Architecture is a powerful motif in Elif Shafak’s intricate, multilayered new novel, which excels both in its resplendent details and grand design. It is not only the construction of the Ottoman empire’s architectural wonders that is vividly evoked, for this beautifully written story also asks: what is the best way to build our lives? And what might cause the lives we have crafted to crumble at the core?
Loping through the finely wrought narrative is a beguiling baby elephant “as white as boiled rice” who becomes best friend to 12-year-old Jahan, for it is Jahan who helped its difficult birth (“How could he persuade the baby this world was worth being born into?”), helped feed it and named it “Chota”, meaning small. Living with a brutal stepfather and grieving for his dead mother, Jahan finds more warmth and tenderness in the animal than the humans.

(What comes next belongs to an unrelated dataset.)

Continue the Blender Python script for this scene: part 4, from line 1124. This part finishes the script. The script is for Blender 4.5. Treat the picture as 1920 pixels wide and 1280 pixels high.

The ties that bind crisscross the complex story, and when the elephant is ordered to be sent as a gift to the sultan, such is the bond between boy and beast that Jahan becomes a stowaway, voyaging with Chota on the vessel from the port of Goa to Turkey and the sultan’s palace. His sister wonders what advice their late mother might have given Jahan: “Whatever you do, she would have said, don’t hurt anyone and don’t let anyone hurt you.” But pain, both physical and emotional, is pervasive.
Sudden changes of fortune abound and Jahan, who soon falls in love with the sultan’s daughter, becomes an apprentice to the sultan’s architect, Sinan, who teaches him how to build “harmony and balance” within and without, how each part is connected to the whole (here exquisitely demonstrated), and how “to rebuild himself, again and again, out of the ruins”.
“Destroying a bridge was easier than building it,” Jahan discovers: it takes time, skill and patience to create, yet only moments to demolish. Shafak excellently explores metaphorical bridge-building, too, between classes and cultures. This edifying, emotionally forceful novel shows how hate and envy destroy, and how love might build the world anew.